Regimare le acque allo scopo di evitare l’erosione del suolo, frane e danni alla popolazione. Così può essere riassunta la politica promossa dai Borbone di Napoli nel corso dell’Ottocento nel proprio regno. Infatti, tra i vari interventi di riqualificazione dell’odierno Mezzogiorno rientravano anche quelli per ridurre il rischio idrogeologico, una problematica che già in quel periodo era presente per via della morfologia del territorio tema di discussione in questi giorni.
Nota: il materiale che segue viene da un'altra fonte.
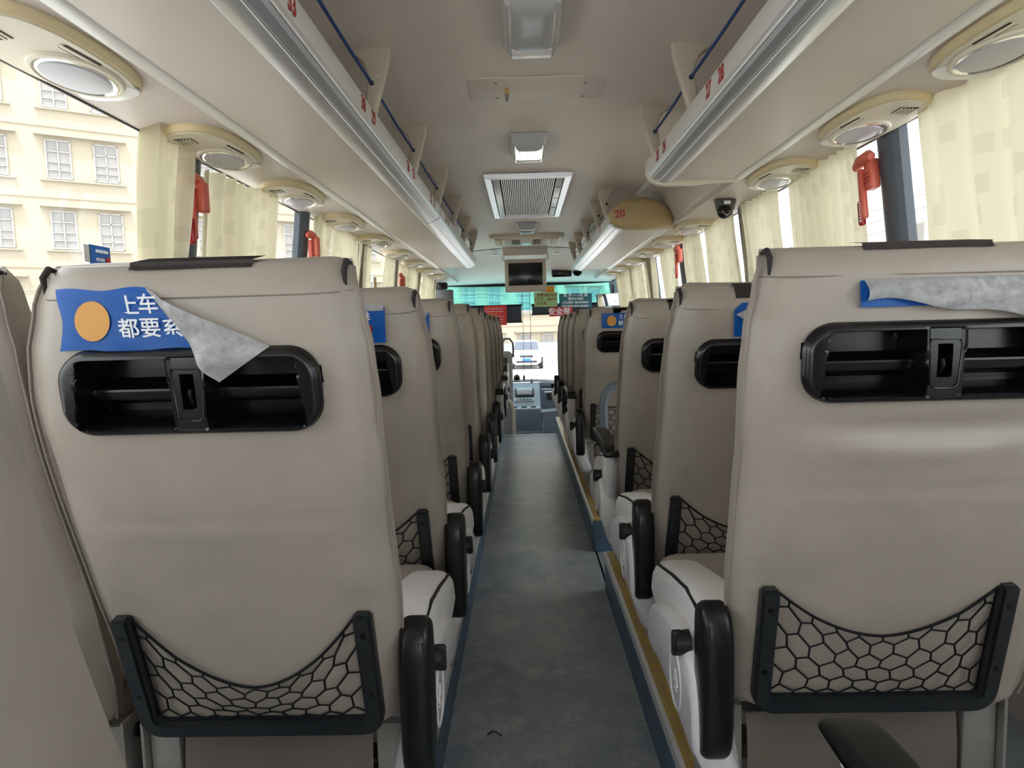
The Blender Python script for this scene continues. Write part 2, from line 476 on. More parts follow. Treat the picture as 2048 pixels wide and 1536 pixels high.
# white car parked facing the bus
car = empty('car', (.05, 36.0, -.95), 'white car with blue number plate parked ahead of the bus', 'car')
bm = bmesh.new()
def carfn(a, b):
    return None
prof = [(-2.05, .30), (-2.12, .48), (-2.10, .72), (-1.95, .86), (-1.0, .98), (-.25, 1.46), (.35, 1.52), (1.2, 1.46), (1.85, 1.02), (2.1, .95), (2.15, .5), (2.05, .28)]
vsb = prism(bm, prof, 'x', -.86, .86)
for v in bm.verts:
    if v.co.z > 1.0: v.co.x *= lerp(1, .76, (v.co.z - 1.0) / .5)
    if v.co.y < -1.9: v.co.x *= .9
bmesh.ops.recalc_face_normals(bm, faces=bm.faces)
bmesh.ops.bevel(bm, geom=[e for e in bm.edges if e.calc_face_angle(0) > R(40)], offset=.07, segments=3, affect='EDGES')
obj('body', finish(bm, 'car_white'), car)
def quad(m, pts, th=.01):
    bm = bmesh.new(); p = [Vector(q) for q in pts]
    n = (p[1] - p[0]).cross(p[2] - p[0]).normalized() * th
    A = [bm.verts.new(q) for q in p]; B = [bm.verts.new(q + n) for q in p]; k = len(p)
    bm.faces.new(A); bm.faces.new(B)
    for i in range(k): bm.faces.new((A[i], A[(i + 1) % k], B[(i + 1) % k], B[i]))
    return finish(bm, m, False)
obj('windscreen', quad('car_glass', [(-.70, -.97, 1.02), (.70, -.97, 1.02), (.60, -.33, 1.43), (-.60, -.33, 1.43)], .012), car)
for s in (-1, 1):
    obj('headlamp', boxm('headlamp', (s * .62, -2.02, .74), (.30, .16, .16), .05), car)
    obj('wing_mirror', boxm('car_white', (s * .95, -.75, 1.02), (.18, .1, .13), .04), car)
    for y in (-1.35, 1.35):
        bm = bmesh.new(); bmesh.ops.create_cone(bm, cap_ends=True, segments=24, radius1=.31, radius2=.31, depth=.2, matrix=Matrix.Translation((s * .78, y, .31)) @ Matrix.Rotation(R(90), 4, 'Y'))
        obj('wheel', finish(bm, 'tyre'), car)
obj('grille', boxm('dash_black', (0, -2.09, .70), (.7, .06, .12), .02), car)
obj('bumper_intake', boxm('dash_black', (0, -2.10, .42), (1.1, .06, .12), .03), car)
obj('number_plate', boxm('plate_blue', (0, -2.14, .53), (.44, .02, .15), .005), car)

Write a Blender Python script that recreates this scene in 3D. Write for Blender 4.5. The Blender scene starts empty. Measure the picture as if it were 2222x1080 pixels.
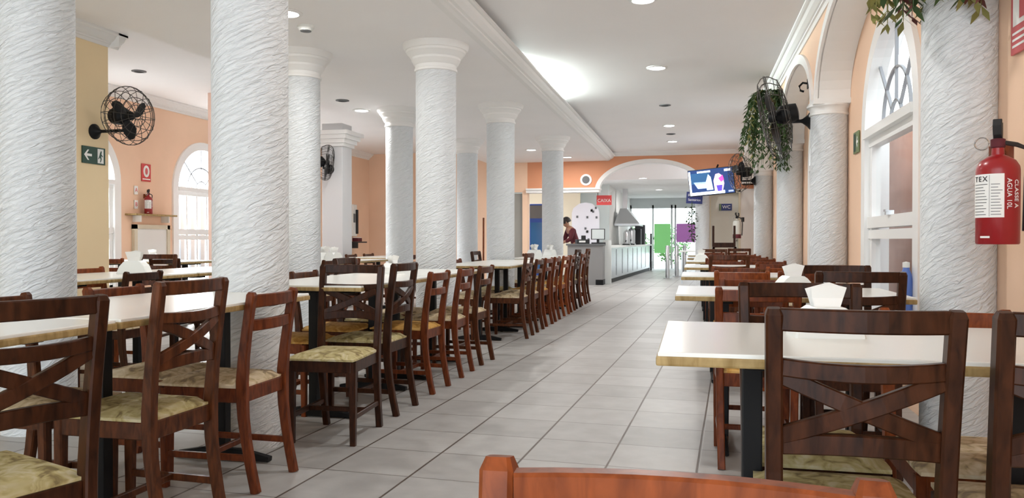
import bpy, bmesh, math, random
from mathutils import Vector, Matrix
random.seed(7)
C = bpy.context.scene.collection
PI = math.pi
R = math.radians
H_EYE, FOC, YAW, HOR = 1.02, 1700.0, R(13.0), 521.0

# ------------------------------------------------------------------ mesh helpers
class MB:
    def __init__(s): s.bm = bmesh.new()
    def face(s, pts):
        try: return s.bm.faces.new([s.bm.verts.new(p) for p in pts])
        except ValueError: return None
    def box(s, c, d, rz=0, m=None):
        M = Matrix.Translation(c) @ Matrix.Rotation(rz, 4, 'Z') @ Matrix.Diagonal((d[0], d[1], d[2], 1))
        if m is not None: M = m @ M
        bmesh.ops.create_cube(s.bm, size=1, matrix=M); return s
    def bx(s, x0, x1, y0, y1, z0, z1):
        return s.box(((x0+x1)/2, (y0+y1)/2, (z0+z1)/2), (abs(x1-x0), abs(y1-y0), abs(z1-z0)))
    def cbox(s, c, d, ch=.004, rz=0):
        """box with chamfered edges"""
        t = bmesh.new()
        bmesh.ops.create_cube(t, size=1, matrix=Matrix.Diagonal((d[0], d[1], d[2], 1)))
        bmesh.ops.bevel(t, geom=t.edges[:], offset=ch, segments=2, affect='EDGES', profile=.6)
        bmesh.ops.transform(t, verts=t.verts, matrix=Matrix.Translation(c) @ Matrix.Rotation(rz, 4, 'Z'))
        me = bpy.data.meshes.new('t'); t.to_mesh(me); t.free(); s.bm.from_mesh(me); bpy.data.meshes.remove(me); return s
    def loft(s, rings, caps=True, closed=True):
        vs = [[s.bm.verts.new(p) for p in r] for r in rings]
        n = len(vs[0])
        for a, b in zip(vs, vs[1:]):
            for i in range(n if closed else n-1):
                j = (i+1) % n
                try: s.bm.faces.new((a[i], a[j], b[j], b[i]))
                except ValueError: pass
        if caps and closed:
            for r in (vs[0][::-1], vs[-1]):
                try: s.bm.faces.new(r)
                except ValueError: pass
        return s
    def sweep(s, pts, secs, side):
        """loft a chamfered rectangle along pts; secs=(w,h) along side vec and the normal"""
        rings = []
        for i, p in enumerate(pts):
            p = Vector(p)
            a = Vector(pts[max(i-1, 0)]); b = Vector(pts[min(i+1, len(pts)-1)])
            t = (b-a).normalized(); sd = Vector(side); sd = (sd - t*sd.dot(t)).normalized(); n = t.cross(sd)
            w, h = secs[i] if isinstance(secs, list) else secs
            w /= 2; h /= 2; c = min(w, h)*.28
            rings.append([p + sd*u + n*v for u, v in ((-w+c, -h), (w-c, -h), (w, -h+c), (w, h-c), (w-c, h), (-w+c, h), (-w, h-c), (-w, -h+c))])
        return s.loft(rings)
    def tube(s, pts, r, n=8, closed=False):
        pts = [Vector(p) for p in pts]; rings = []
        ref = Vector((0, 0, 1))
        for i, p in enumerate(pts):
            if closed: a, b = pts[i-1], pts[(i+1) % len(pts)]
            else: a, b = pts[max(i-1, 0)], pts[min(i+1, len(pts)-1)]
            t = (b-a).normalized()
            u = t.cross(ref)
            if u.length < .05: u = t.cross(Vector((1, 0, 0)))
            u.normalize(); v = t.cross(u)
            rr = r[i] if isinstance(r, (list, tuple)) else r
            rings.append([p + (u*math.cos(2*PI*k/n) + v*math.sin(2*PI*k/n))*rr for k in range(n)])
        if closed: rings.append(rings[0]); return s.loft(rings, caps=False)
        return s.loft(rings)
    def lathe(s, prof, n=24, c=(0, 0, 0), m=None):
        rings = []
        for r, z in prof:
            ring = []
            for k in range(n):
                p = Vector((r*math.cos(2*PI*k/n), r*math.sin(2*PI*k/n), z))
                if m is not None: p = m @ p
                ring.append(p + Vector(c))
            rings.append(ring)
        return s.loft(rings)
    def sphere(s, c, r, sc=(1, 1, 1), n=12):
        bmesh.ops.create_uvsphere(s.bm, u_segments=n, v_segments=max(6, n*2//3), radius=r,
            matrix=Matrix.Translation(c) @ Matrix.Diagonal((sc[0], sc[1], sc[2], 1))); return s
    def build(s, name, mat, parent=None, smooth=False, loc=None, rot=None, **props):
        bmesh.ops.recalc_face_normals(s.bm, faces=s.bm.faces)
        me = bpy.data.meshes.new(name); s.bm.to_mesh(me); s.bm.free()
        if mat: me.materials.append(mat)
        if smooth:
            for p in me.polygons: p.use_smooth = True
            try: me.set_sharp_from_angle(angle=R(35))
            except Exception: pass
        o = bpy.data.objects.new(name, me); C.objects.link(o)
        if parent: o.parent = parent
        if loc: o.location = loc
        if rot: o.rotation_euler = rot
        for k, v in props.items(): o[k] = v
        return o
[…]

Tra il 1808 e il 1809 venne istituito il “Corpo degli ingegneri di ponti e strade” e qualche anno dopo inaugurata la Scuola di applicazione per garantire un’adeguata formazione.
A studiare la tecnica dell’ingegnere e la regimazione delle acque in età borbonica è stato lo storico del Regno delle due Sicilie Giuseppe Foscari. “De Rivera – spiega l’accademico metelliano – ha il pregio di essere stato il primo a parlare di bonifica integrale dei terreni paludosi e malarici; e per realizzare questo progetto aveva disposto interventi quali rimboschimento, assidua pulizia dei corsi d’acqua e divieto di colture nelle aree montane in declivio in quanto causa di dissesto idrogeologico”. A valle si proseguiva con la pulizia dei canali da rami, rocce e sabbia migliorando gli argini per evitare che esondassero e rendessero paludosi i terreni. “Inoltre De Rivera varò la Legge forestale del 1826 – aggiunge il professor Foscari – la prima contenente vincoli alle colture in declivio e sanzioni per gli inadempienti, tra le quali il ripristino dello status quo ante”.
A diffondersi furono soprattutto le briglie, ovvero strutture idrauliche simili a sbarramenti che consentivano l’accumulo dei detriti trasportati dalle acque evitando che potessero essere trascinati a valle e al di là degli argini. Esse erano accompagnate anche da reti metalliche mentre una serie di salti di quota riduceva la potenza dell’acqua che veniva dirottata in vasche di raccolta, che venivano ripulite periodicamente, o in mare. Nel 1833 vennero inoltre ampliati e risistemati i Regi lagni, ovvero la rete di canali realizzata durante il dominio spagnolo nel napoletano volta a distribuire le acque piovane e garantire approvvigionamento durante l’estate. Estesa per un totale di oltre 200Km, la Legge del Consiglio ordinario del 16 giugno del 1833 prevedeva addirittura sanzioni per chi avesse eretto – oggi diremmo abusivamente – costruzioni lungo le sponde o inquinasse.
Ancora oggi sono visibili delle briglie a Sant’Anastasia, nel Parco de Vesuvio, nelle isole e nei Monti Lattari. Lungo la provinciale tra Tramonti e Ravello di recente sono state realizzate opere di “ingegneria naturalistica” dalla Comunità montana grazie a fondi europei. Essi riprendono proprio lo schema delle briglie borboniche ed hanno permesso di evitare le colate di pomici di cui l’asse era vittima. Un risultato ottenuto grazie anche alla sistemazione di canali di scolo e all’installazione di reti d’acciaio. Una vera e propria riproposizione moderna delle opere di De Rivera che ha apportato benefici notevoli a impatto zero grazie all’impiego di materiali come pietra e legno.